Las riñas de gallos, el boxeo y
las corridas de toros se fueron incorporando como deportes no sólo tolerados
sino idolatrados por multitudes. Desde luego que también florecieron y tomaron
las formas de espectáculos deportivos de pura competencia leal, exaltación de
valores nobles, creadores de sentido de equipo y pasión de muchedumbres que
pusieron en esas competiciones y campeonatos mucha adrenalina, y a veces un
orgullo nacional que llevó también a algunos gobiernos dictatoriales a fomentar
esos encuentros para que sirvieran de cortinas de humo que ocultaban excesos y
crímenes de todo tipo.
Como modernos gladiadores los
boxeadores y cracks de fútbol, tenis, béisbol y karate coparon las primeras
planas de diarios y revistas formando una farándula que no esquivó el escándalo,
los amoríos, las drogas y la decadencia que siguieron siendo espectáculo popular
con el morbo de llorar a los ídolos caídos como valor agregado.
Parece que los seres humanos
necesitamos llevar la pelea como una valija que nos acompaña hagamos lo que
hagamos. Peleas familiares, peleas laborales, peleas por política y deporte, por
vanidad, por envidia, por frustraciones, por lo que sea pero peleas al fin.
Pero en este rincón del Sur y en
este nuevo siglo parece que, arrastrados por la fiebre mundial mezcla de
tecnología mal usada, tweets indiscretos y violatorios de todo derecho a la
intimidad y malversaciones del viejo y querido arte de la actuación, la vida se
ha convertido en un reality permanente y con fronteras imprecisas que hacen que
todo parezca mentira aunque sea verdad.
La pelea ha tomado dimensiones
grotescas y en algunos casos siniestras. Parte de nuestra televisión ha hecho
del insulto y la agresión física un espectáculo que, por ahora, no ha llegado a
la barbarie del circo romano, pero que para el grado de civilización al que mal
o bien ha llegado nuestro mundo surcado por la violencia, la indignación
ciudadana a nivel global y la decadencia y manoseo de virtudes de convivencia,
suena gratuito y patético.
Gente que en notas y reportajes
expresa su preocupación por la delincuencia, la violencia y la inseguridad,
llegando a exigir mano dura con los transgresores, no vacila en pegarse,
cachetearse, agredirse e insultarse en cámara con un total desprecio por las más
mínimas reglas de educación, denigrando al otro y muchas veces a sí mismos.

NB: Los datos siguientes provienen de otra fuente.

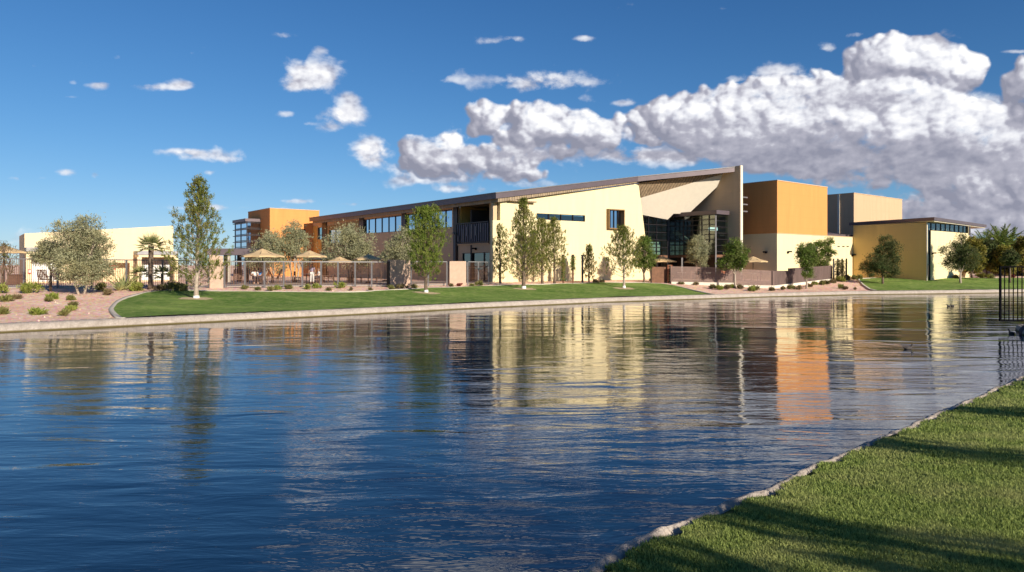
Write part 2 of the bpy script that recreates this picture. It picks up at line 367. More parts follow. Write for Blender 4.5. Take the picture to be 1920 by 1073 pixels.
am = n.new('ShaderNodeMath'); am.operation = 'MULTIPLY'; l.new(ramp(n, l, h3, .3, .7), am.inputs[0]); l.new(h1, am.inputs[1])
ad = n.new('ShaderNodeMath'); l.new(am.outputs[0], ad.inputs[0]); l.new(mm.outputs[0], ad.inputs[1])
bump(n, l, p, ad.outputs[0], .046)
structure(npmesh('water', [(-400, -200, 0), (600, -200, 0), (600, 110, 0), (-400, 110, 0)], [(0, 1, 2, 3)], m), 'dark blue rippled lake water mirroring buildings and clouds', 'water')

# ------------------------------------------------------------------ near lawn
NE = [(-60, -30), (-30, -20), (-12, -8), (-6, -1), (-2.4, 3.0), (.68, 6.32), (1.34, 6.96), (2.75, 8.13), (3.85, 9.26), (5.08, 10.3), (6.73, 11.8), (8.78, 13.6), (12.1, 16.6), (14.8, 19), (17.3, 22.2), (19.2, 25), (20.4, 28), (21.6, 30), (25, 31.5), (34, 33), (60, 36), (140, 42)]
NEa = np.array(NE, float)
def near_dist(P):     # signed distance to the near shoreline (positive on land)
    P = np.asarray(P, float); best = np.full(len(P), 1e9); sign = np.ones(len(P))
    for a, b in zip(NEa[:-1], NEa[1:]):
        ab = b-a; t = np.clip(((P-a)@ab)/(ab@ab), 0, 1); q = a+t[:, None]*ab; dv = P-q; dd = np.hypot(dv[:, 0], dv[:, 1])
        cr = ab[0]*dv[:, 1]-ab[1]*dv[:, 0]; u = dd < best-1e-9; best = np.where(u, dd, best); sign = np.where(u, np.where(cr < 0, 1, -1), sign)
    return best*sign
def near_z(P):
    s_ = near_dist(P); t = np.clip(s_/6, 0, 1); P = np.asarray(P)
    z = .22+.52*t*t*(3-2*t)+.025*np.sin(P[:, 0]*1.1+1)*np.sin(P[:, 1]*.9)*np.clip(s_, 0, 1)
    return np.where(s_ < .30, .22+(s_-.30)*2.2, z)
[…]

Y tampoco vacilan en justificar
semejantes disparates con el argumento de estoy haciendo un acting. O son una
interpretación de un personaje que no está escrito por un autor para hacerlo en
una ficción, sino que es una cara de la supuesta celebridad hecha para tener un
perfil propio -si se trata de personas que tienen una trayectoria de años en el
show- o para conseguir salir del anonimato -si son recién llegados-.
Para los que hemos elegido el
camino de la actuación como un placer para nosotros y para los demás no es
aceptable revivir sangrientos combates de circo romano y, por lo tanto, no
confundimos violencia y estupidez con actuación.